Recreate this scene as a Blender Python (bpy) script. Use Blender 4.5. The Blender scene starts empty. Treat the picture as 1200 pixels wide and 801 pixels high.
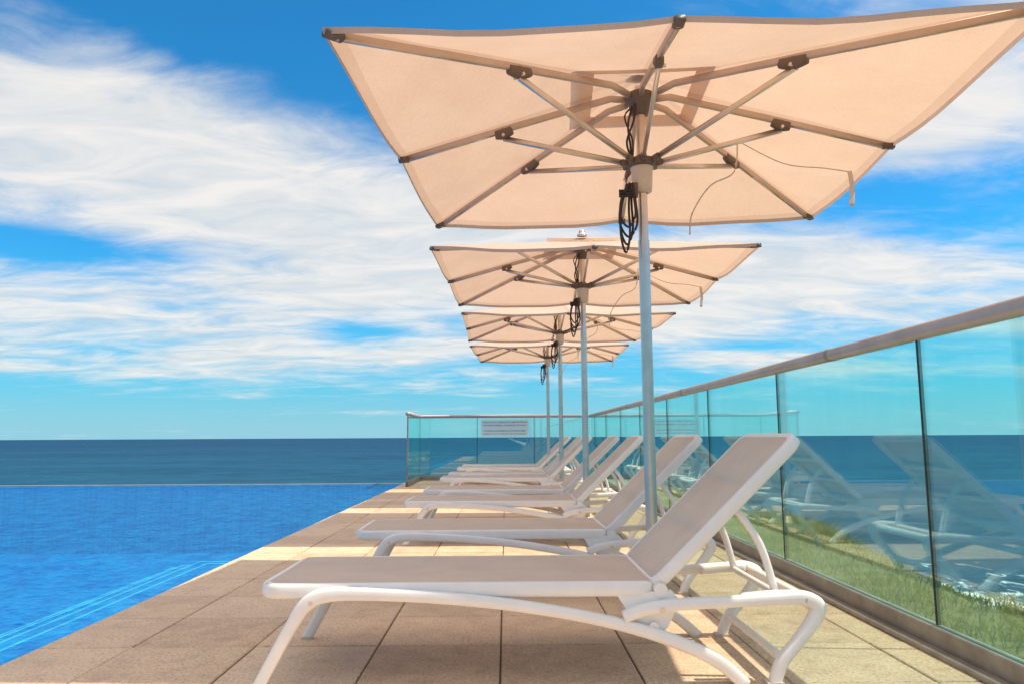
import bpy, math, random
import numpy as np
from mathutils import Vector, Matrix
random.seed(7); rng=np.random.default_rng(7)
scene=bpy.context.scene
R=math.radians

# ---------------------------------------------------------------- materials
def new_mat(name):
    m=bpy.data.materials.new(name); m.use_nodes=True
    nt=m.node_tree; nt.nodes.clear()
    out=nt.nodes.new('ShaderNodeOutputMaterial')
    return m,nt,out
def N(nt,t,**kw):
    n=nt.nodes.new(t)
    for k,v in kw.items(): setattr(n,k,v)
    return n
def L(nt,a,b): nt.links.new(a,b)
def math_n(nt,op,a,b=None,c=None,clamp=False):
    n=nt.nodes.new('ShaderNodeMath'); n.operation=op; n.use_clamp=clamp
    for i,v in enumerate((a,b,c)):
        if v is None: continue
        if isinstance(v,(int,float)): n.inputs[i].default_value=v
        else: nt.links.new(v,n.inputs[i])
    return n.outputs[0]
def mix_c(nt,fac,a,b,blend='MIX'):
    n=nt.nodes.new('ShaderNodeMix'); n.data_type='RGBA'; n.blend_type=blend
    for s,v in ((n.inputs[0],fac),(n.inputs[6],a),(n.inputs[7],b)):
        if isinstance(v,(int,float)): s.default_value=v
        elif isinstance(v,tuple): s.default_value=(v+(1,))[:4]
        else: nt.links.new(v,s)
    return n.outputs[2]
def maprange(nt,v,a,b,c=0,d=1,smooth=False):
    n=nt.nodes.new('ShaderNodeMapRange')
    if smooth: n.interpolation_type='SMOOTHSTEP'
    nt.links.new(v,n.inputs[0])
    for i,x in enumerate((a,b,c,d)): n.inputs[i+1].default_value=x
    return n.outputs[0]
def noise(nt,vec,scale,detail=4,rough=.5,dist=0.0):
    n=N(nt,'ShaderNodeTexNoise'); n.inputs['Scale'].default_value=scale
    n.inputs['Detail'].default_value=detail; n.inputs['Roughness'].default_value=rough
    n.inputs['Distortion'].default_value=dist
    if vec is not None: nt.links.new(vec,n.inputs['Vector'])
    return n.outputs[0]
def bump(nt,h,strength,dist=.01):
    n=N(nt,'ShaderNodeBump'); n.inputs['Strength'].default_value=strength
    n.inputs['Distance'].default_value=dist; nt.links.new(h,n.inputs['Height']); return n.outputs[0]
def scaled(nt,vec,s):
    n=N(nt,'ShaderNodeMapping'); n.inputs['Scale'].default_value=s
    nt.links.new(vec,n.inputs['Vector']); return n.outputs[0]
def pos(nt): return N(nt,'ShaderNodeNewGeometry').outputs['Position']
def objc(nt): return N(nt,'ShaderNodeTexCoord').outputs['Object']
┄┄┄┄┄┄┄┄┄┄
• GIVEN REQUEST
Write out, word for word, the lines from the start of the data through the one holding "R=math.radians". Omit pictures.

• SOLUTION FOR THIS PROBLEM
Recreate this scene as a Blender Python (bpy) script. Use Blender 4.5. The Blender scene starts empty. Treat the picture as 1200 pixels wide and 801 pixels high.
import bpy, math, random
import numpy as np
from mathutils import Vector, Matrix
random.seed(7); rng=np.random.default_rng(7)
scene=bpy.context.scene
R=math.radians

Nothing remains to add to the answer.